言霊という言葉がある。日本では古来から言葉に霊的な力が宿るとされてきた。霊的かどうかはわからないが、私も言葉の力を信じ、少しでも使いこなすことができたらと考えている。より多くの長野県の人たちに伝えたいと思ったとき、思い浮かんだのは、小学校の頃から家族で購読している信毎であった。

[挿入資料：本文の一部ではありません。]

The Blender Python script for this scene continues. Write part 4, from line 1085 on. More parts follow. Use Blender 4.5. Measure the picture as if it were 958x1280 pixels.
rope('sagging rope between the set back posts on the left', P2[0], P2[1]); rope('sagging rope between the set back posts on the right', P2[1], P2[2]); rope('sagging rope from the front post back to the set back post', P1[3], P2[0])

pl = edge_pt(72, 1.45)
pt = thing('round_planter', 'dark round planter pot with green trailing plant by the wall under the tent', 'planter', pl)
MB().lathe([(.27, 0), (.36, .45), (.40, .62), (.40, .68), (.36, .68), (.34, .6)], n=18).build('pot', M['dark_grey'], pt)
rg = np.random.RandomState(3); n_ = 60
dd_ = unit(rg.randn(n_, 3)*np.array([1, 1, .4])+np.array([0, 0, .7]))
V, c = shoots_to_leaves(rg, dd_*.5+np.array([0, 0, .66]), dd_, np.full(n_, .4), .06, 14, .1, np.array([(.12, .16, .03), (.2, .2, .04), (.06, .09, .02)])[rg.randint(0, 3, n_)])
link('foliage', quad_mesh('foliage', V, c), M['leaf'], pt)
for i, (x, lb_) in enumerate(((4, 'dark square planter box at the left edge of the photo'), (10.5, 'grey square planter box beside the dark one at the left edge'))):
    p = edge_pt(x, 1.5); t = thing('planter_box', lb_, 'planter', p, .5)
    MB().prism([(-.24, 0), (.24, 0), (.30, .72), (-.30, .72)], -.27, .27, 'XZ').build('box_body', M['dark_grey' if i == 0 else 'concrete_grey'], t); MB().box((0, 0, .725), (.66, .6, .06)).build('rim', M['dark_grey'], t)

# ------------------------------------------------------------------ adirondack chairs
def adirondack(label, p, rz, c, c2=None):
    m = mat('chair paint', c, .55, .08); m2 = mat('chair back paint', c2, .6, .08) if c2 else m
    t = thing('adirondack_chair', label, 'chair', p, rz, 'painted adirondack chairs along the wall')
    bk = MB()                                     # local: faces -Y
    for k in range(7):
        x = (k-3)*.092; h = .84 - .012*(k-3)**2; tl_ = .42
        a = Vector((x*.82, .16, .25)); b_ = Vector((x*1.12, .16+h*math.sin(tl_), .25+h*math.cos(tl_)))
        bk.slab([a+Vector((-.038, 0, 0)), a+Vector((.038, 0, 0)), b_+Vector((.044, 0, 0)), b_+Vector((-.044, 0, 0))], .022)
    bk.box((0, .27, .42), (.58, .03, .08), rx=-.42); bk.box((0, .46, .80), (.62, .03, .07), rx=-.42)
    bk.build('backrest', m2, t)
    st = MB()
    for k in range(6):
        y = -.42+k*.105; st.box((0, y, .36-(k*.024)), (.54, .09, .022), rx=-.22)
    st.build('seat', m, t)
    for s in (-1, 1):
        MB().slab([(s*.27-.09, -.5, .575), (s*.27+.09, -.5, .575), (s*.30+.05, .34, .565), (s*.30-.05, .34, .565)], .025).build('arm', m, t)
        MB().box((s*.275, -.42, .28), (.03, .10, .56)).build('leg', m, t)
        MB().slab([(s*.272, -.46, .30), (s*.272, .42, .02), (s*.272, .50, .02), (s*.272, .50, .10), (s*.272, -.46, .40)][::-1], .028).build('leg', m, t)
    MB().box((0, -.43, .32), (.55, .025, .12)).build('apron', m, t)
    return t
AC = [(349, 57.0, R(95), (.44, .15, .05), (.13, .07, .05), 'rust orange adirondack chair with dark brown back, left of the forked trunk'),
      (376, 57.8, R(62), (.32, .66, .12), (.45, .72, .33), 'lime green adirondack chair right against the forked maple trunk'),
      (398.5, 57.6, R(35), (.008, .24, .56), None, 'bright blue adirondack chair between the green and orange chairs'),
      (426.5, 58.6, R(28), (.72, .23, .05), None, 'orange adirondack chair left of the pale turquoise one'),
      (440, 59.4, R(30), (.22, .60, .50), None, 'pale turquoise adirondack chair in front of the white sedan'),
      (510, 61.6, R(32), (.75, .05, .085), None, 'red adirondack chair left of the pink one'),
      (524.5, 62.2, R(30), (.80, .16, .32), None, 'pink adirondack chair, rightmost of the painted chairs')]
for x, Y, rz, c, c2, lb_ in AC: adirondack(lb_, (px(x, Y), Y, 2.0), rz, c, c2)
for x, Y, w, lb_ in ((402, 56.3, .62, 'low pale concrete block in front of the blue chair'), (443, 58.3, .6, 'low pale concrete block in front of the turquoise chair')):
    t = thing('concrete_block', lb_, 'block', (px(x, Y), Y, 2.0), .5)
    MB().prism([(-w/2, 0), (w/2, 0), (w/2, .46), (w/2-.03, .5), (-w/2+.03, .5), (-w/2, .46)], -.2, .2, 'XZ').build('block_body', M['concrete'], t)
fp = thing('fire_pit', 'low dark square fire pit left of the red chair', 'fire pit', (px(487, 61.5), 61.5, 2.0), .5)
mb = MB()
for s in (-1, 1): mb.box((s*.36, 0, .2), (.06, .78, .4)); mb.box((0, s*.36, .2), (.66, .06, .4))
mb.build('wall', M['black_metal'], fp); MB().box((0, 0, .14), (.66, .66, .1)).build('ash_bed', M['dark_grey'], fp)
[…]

志賀高原のふもとに生まれ育ち、小学校のときから距離スキーに没頭した。身体が大きかったこともあり、所属するカテゴリーではある程度の成績を残すことができた。大会後楽しみなのは、火曜日だった。なぜならその日の信毎には小さな字ではあるが大会結果が載っているからである。自分の名前が新聞に載るというのは思いのほか嬉しいものである。さらに、祖父母や親せき、親の友人からも朝から電話がメールが届く。新聞に載った名前一つで、人はつながることができるということを実感している。高校の途中でスキーを辞め、陸上競技に転向した。そのときも試合の成績が新聞に載るようになると、親族に加え、スキーの仲間たちが連絡をくれた。

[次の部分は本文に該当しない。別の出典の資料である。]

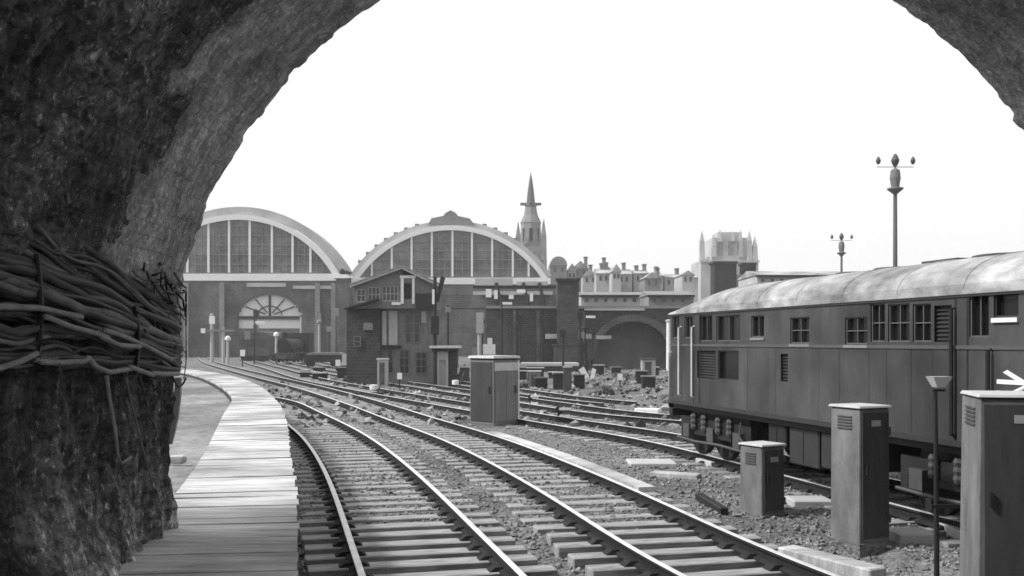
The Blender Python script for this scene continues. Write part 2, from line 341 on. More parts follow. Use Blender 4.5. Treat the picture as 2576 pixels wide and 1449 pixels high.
# loose ballast stones near the camera, one mass
rg = np.random.default_rng(5)
def scatter(nst, xr, yr, size, zb):
    y = yr[0]*(yr[1]/yr[0])**rg.random(nst); x = xr[0]+(xr[1]-xr[0])*rg.random(nst); x = x*(.45+y/14)
    s = size[0]+(size[1]-size[0])*rg.random(nst)**2
    base = np.array([(1,0,0),(-1,0,0),(0,1,0),(0,-1,0),(0,0,1),(0,0,-1)], float)
    V = np.repeat(base[None], nst, 0)*(1+.7*(rg.random((nst,6,1))-.5))
    th = rg.random(nst)*6.28; ph = rg.random(nst)*6.28
    c, s_ = np.cos(th), np.sin(th); Vx = V[...,0]*c[:,None]-V[...,1]*s_[:,None]; Vy = V[...,0]*s_[:,None]+V[...,1]*c[:,None]
    c, s_ = np.cos(ph), np.sin(ph); Vz = V[...,2]*c[:,None]-Vy*s_[:,None]; Vy2 = V[...,2]*s_[:,None]+Vy*c[:,None]
    zb = np.array([gz(a, c) for a, c in zip(x, y)])[:,None]
    P = np.stack([x[:,None]+Vx*s[:,None], y[:,None]+Vy2*s[:,None], zb+s[:,None]*.25+Vz*s[:,None]*.8], -1)
    fa = np.array([(0,2,4),(2,1,4),(1,3,4),(3,0,4),(2,0,5),(1,2,5),(3,1,5),(0,3,5)])
    return P.reshape(-1,3), (fa[None]+6*np.arange(nst)[:,None,None]).reshape(-1,3)
P, Fc = scatter(46000, (-3.2, 8.5), (6.2, 34), (.016, .05), GZ)
keep = np.ones(len(P)//6, bool)
cen = P.reshape(-1,6,3).mean(1)
for i, (cx, cy, _) in enumerate(cen):
    k = np.searchsorted(Rr[:,1], cy)
    if k < n and cx < Rr[k][0]+.05: keep[i] = False
kp = np.repeat(keep, 6); idx = np.cumsum(kp)-1
P2 = P[kp]; F2 = idx[Fc[np.repeat(keep, 8)]]
me = bpy.data.meshes.new('ballast_stones'); me.from_pydata(P2.tolist(), [], F2.tolist()); me.materials.append(M['stonechip'])
o = bpy.data.objects.new('ballast_stones', me); C.objects.link(o); tag(o, 'loose grey ballast stones between the rails', 'ballast', kind='stuff')

P, Fc = scatter(9000, (-9, 13), (26, 100), (.04, .2), GZ)
cen = P.reshape(-1,6,3).mean(1); ok = np.ones(len(cen), bool)
for i, (cx, cy, _) in enumerate(cen):
    k = min(n-1, np.searchsorted(Rr[:,1], cy))
    if cx < Rr[k][0]+.3 or cx > 6.5+(36.5-cy)*.1 and cy < 40: ok[i] = False
kp = np.repeat(ok, 6); idx = np.cumsum(kp)-1
me = bpy.data.meshes.new('yard_rubble'); me.from_pydata(P[kp].tolist(), [], idx[Fc[np.repeat(ok, 8)]].tolist()); me.materials.append(M['rubble'])
o = bpy.data.objects.new('yard_rubble', me); C.objects.link(o); tag(o, 'scattered light and dark rubble over the far yard', 'rubble', kind='stuff')
# pale cable trough along the outer rail of the middle track
d = np.gradient(PB, axis=0); d /= np.linalg.norm(d, axis=1)[:,None]; q = PB+np.c_[d[:,1], -d[:,0]]*1.14
q = q[(q[:,1] > 15.0) & (q[:,1] < 24.5)]; nn_ = np.c_[np.gradient(q[:,1]), -np.gradient(q[:,0])]; nn_ /= np.linalg.norm(nn_, axis=1)[:,None]
b = MB(); m_ = len(q); vv = []
for p, a in zip(q, nn_): vv += [(p[0]-a[0]*.14, p[1]-a[1]*.14, GZ-.1), (p[0]-a[0]*.14, p[1]-a[1]*.14, GZ+.13), (p[0]+a[0]*.14, p[1]+a[1]*.14, GZ+.13), (p[0]+a[0]*.14, p[1]+a[1]*.14, GZ-.1)]
b.add(vv, [(4*i+c, 4*i+c+1, 4*i+5+c, 4*i+4+c) for i in range(m_-1) for c in range(3)]+[(0,1,2,3),(4*m_-4,4*m_-3,4*m_-2,4*m_-1)])
tag(b.build('cable_trough', M['board']), 'pale cable trough running beside the outer rail of the middle track', 'cable trough')

# ------------------------------------------------------------------ stone arch we look through
AC, AZ, AR, AY, AN = .837, 1.878, 3.145, 6.5, .4
bridge = thing('stone_arch', 'dark rough brick tunnel arch framing the whole view above the tracks', 'arch', (AC, 4.5, GZ))
prof = []
for zz in np.arange(-.5, AZ, .03): prof.append((AC-AR, float(zz), -1, 0))
for th in np.linspace(math.pi, 0, 330): prof.append((AC+AR*math.cos(th), AZ+AR*math.sin(th), math.cos(th), math.sin(th)))
for zz in np.arange(AZ-.06, -.5, -.06): prof.append((AC+AR, float(zz), 1, 0))
prof = np.array(prof); ss = np.r_[0, np.cumsum(np.linalg.norm(np.diff(prof[:,:2], axis=0), axis=1))]
yy = np.r_[np.arange(AN, 3.2, .12), np.arange(3.2, AY, .035), AY]
jr = random.Random(21); jit = [jr.uniform(-.028,.028) if jr.random() < .75 else jr.uniform(-.05,.05) for _ in range(400)]
def disp(s, x, y, z, left):
    d = 0; e = max(0, 1-(AY-y)/.3)
    if left and z < 2.1:                       # rugged pier
        d += .07*n3(y*1.1, z*.7, 1.)+.07*n3(y*4.5, z*1.3, 5.)+.05*n3(y*12, z*3.6, 9.)+.028*n3(y*30, z*12, 2)
        d += .07*max(0, 1-abs(y-6.05)/.10)*(z < 2.0)
        d -= .26*max(0, min(1, (1.45-z)/.6))*max(0, min(1, (6.3-y)/1.3))
    else:
        f = max(0, min(1, (5.7-y)/1.4))*max(0, min(1, (4.6-z)/1.2)) if left else 0
        d += .012*n3(x*1.5, y*1.5, z*1.5)+(.005+.06*f)*n3(x*5, y*5, z*5)+(.006+.04*f)*n3(x*14, y*14, z*14)+.02*f*n3(x*30, y*30, z*30)
        row = int(s/.11); colm = int(y/.24+.5*(row % 2)); d += .010*(math.sin(row*91.7+colm*47.3)*43758.5453 % 1-.5)*2
        d *= 1-.6*e
    d += e*.35*jit[int(s/.085) % 400]
    return d
b = MB(); ny = len(yy); vv = []
for i, (x, zz, nxx, nzz) in enumerate(prof):
    left = x < AC-1.2 or (x < AC and zz < 3.5)
    for y in yy:
        d = disp(ss[i], x, y, zz, left); vv.append((x+nxx*d, y+.02*n3(x*6, y*3, zz*6)*(y > 6.3), zz+nzz*d))
npf = len(prof); isp = int(np.argmax(prof[:,1] >= 2.0))
b.add(vv, [(i*ny+j, i*ny+j+1, (i+1)*ny+j+1, (i+1)*ny+j) for i in range(npf-1) for j in range(ny-1)])
b.m = [1 if i < isp or (prof[i][0] < AC and yy[j] < 5.35+.5*n3(ss[i]*.9, yy[j]*.9, 4)+.25*n3(ss[i]*4, yy[j]*4, 8)) else 0 for i in range(npf-1) for j in range(ny-1)]
vo = b.build('vault', [M['vault'], M['pier']], bridge, smooth=True)
uvl = vo.data.uv_layers.new(name='UVMap'); li = np.zeros(len(vo.data.loops), np.int32); vo.data.loops.foreach_get('vertex_index', li)
uvl.data.foreach_set('uv', np.c_[yy[li % ny], ss[li//ny]].astype(np.float32).ravel())
b = MB()
def outer(x, zz, nxx, nzz):
    hw_ = 7.5 if nxx < 0 else 4.7
    if zz <= AZ: return (AC+math.copysign(hw_, nxx), zz)
    k = min(hw_/max(abs(nxx), 1e-6), 5.6/max(nzz, 1e-6)); return (AC+nxx*k, AZ+nzz*k)
for yf, j in ((AY, ny-1), (AN, 0)):
    inn = [vv[i*ny+j] for i in range(npf)]; out = [outer(*q) for q in prof]
    b.add(inn+[(q[0], yf+(0.0), q[1]) for q in out], [(i, i+1, npf+i+1, npf+i) for i in range(npf-1)])
o1 = [(*outer(*q),) for q in prof]
b.add([(q[0], AY, q[1]) for q in o1]+[(q[0], AN, q[1]) for q in o1], [(i, i+1, npf+i+1, npf+i) for i in range(npf-1)])
b.build('spandrel_wall', M['brickm'], bridge)

def ico(sub):
    import bmesh
    bm = bmesh.new(); bmesh.ops.create_icosphere(bm, subdivisions=sub, radius=1); v = [tuple(x.co) for x in bm.verts]; f = [tuple(x.index for x in q.verts) for q in bm.faces]; bm.free(); return v, f
ICO = ico(4); ICO2 = ico(2)
def rock(mb, c, s, rot=(0,0,0), seed=0, power=.45, amp=.12, shape=ICO, fr=2.2):
    from mathutils import Euler
    m = Euler(rot).to_matrix(); out = []
    for x, y, z in shape[0]:
        p = Vector([math.copysign(abs(q)**power, q) for q in (x, y, z)])
        l = max(abs(p.x), abs(p.y), abs(p.z)); 
        d = 1+amp*n3(p.x*fr+seed*7.1, p.y*fr, p.z*fr)+amp*.5*n3(p.x*fr*2.7, p.y*fr*2.7+seed*3, p.z*fr*2.7)
        out.append(m @ Vector((p.x*s[0]*d, p.y*s[1]*d, p.z*s[2]*d))+Vector(c))
    mb.add(out, shape[1])
def wallpt(x, y, prot):              # point on the left pier, at photo pixel
    X = AC-AR+prot; D = X/((x-1288)/F); return X, D, PZ(y, D)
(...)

また、その逆も然りである。彼らの活躍を新聞で目にするたびに私は身が引き締まる思いである。それは高校時代から今でも変わらない。大学進学で長野を離れても、友人の載っている記事は母が送ってくれる。彼らに負けてはいられない。スキーを辞めても、頑張る原動力をくれるのはスキーの仲間たちだったし、信毎であった。

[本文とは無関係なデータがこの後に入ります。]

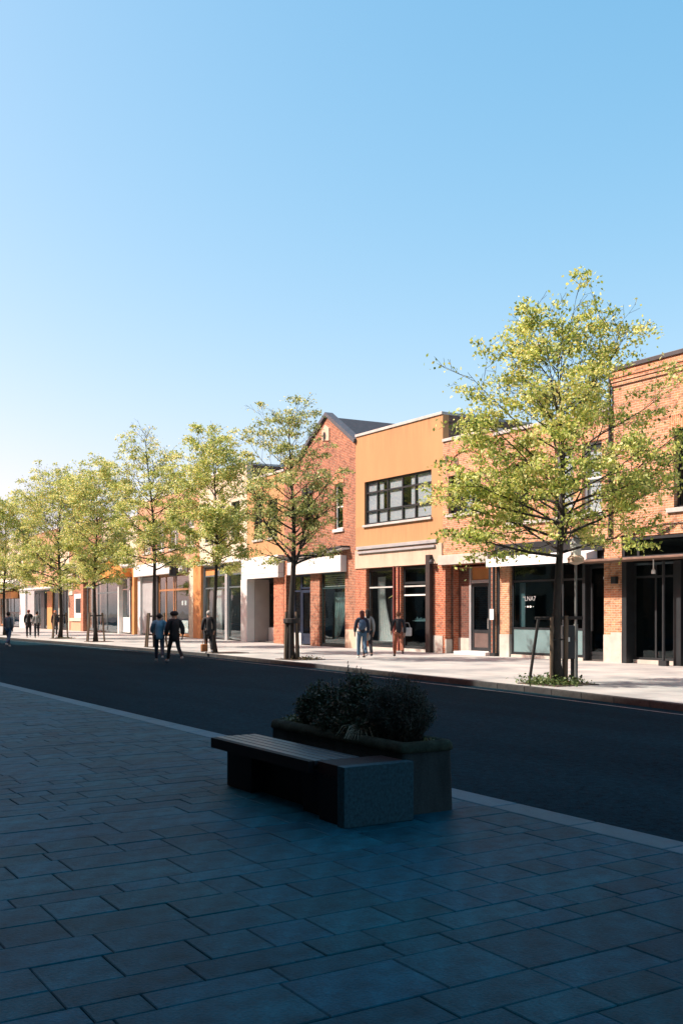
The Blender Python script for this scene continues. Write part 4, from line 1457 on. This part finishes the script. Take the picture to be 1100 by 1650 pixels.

事実を伝えることはもちろんであるが、社会で話題の週刊誌のように、日本全体のニュースとなるようなスクープをとることばかりが、メディアの役割ではないと思う。読んだときに相手の顔が思い浮かぶきっかけとなるような、人と人をつなげていくような役割を担いたい。自分が生まれ育った長野県で、言葉を使いこなすだけでなく、ひとの心をも伝えることのできるような新聞記者になりたく、信濃毎日新聞社を志望している。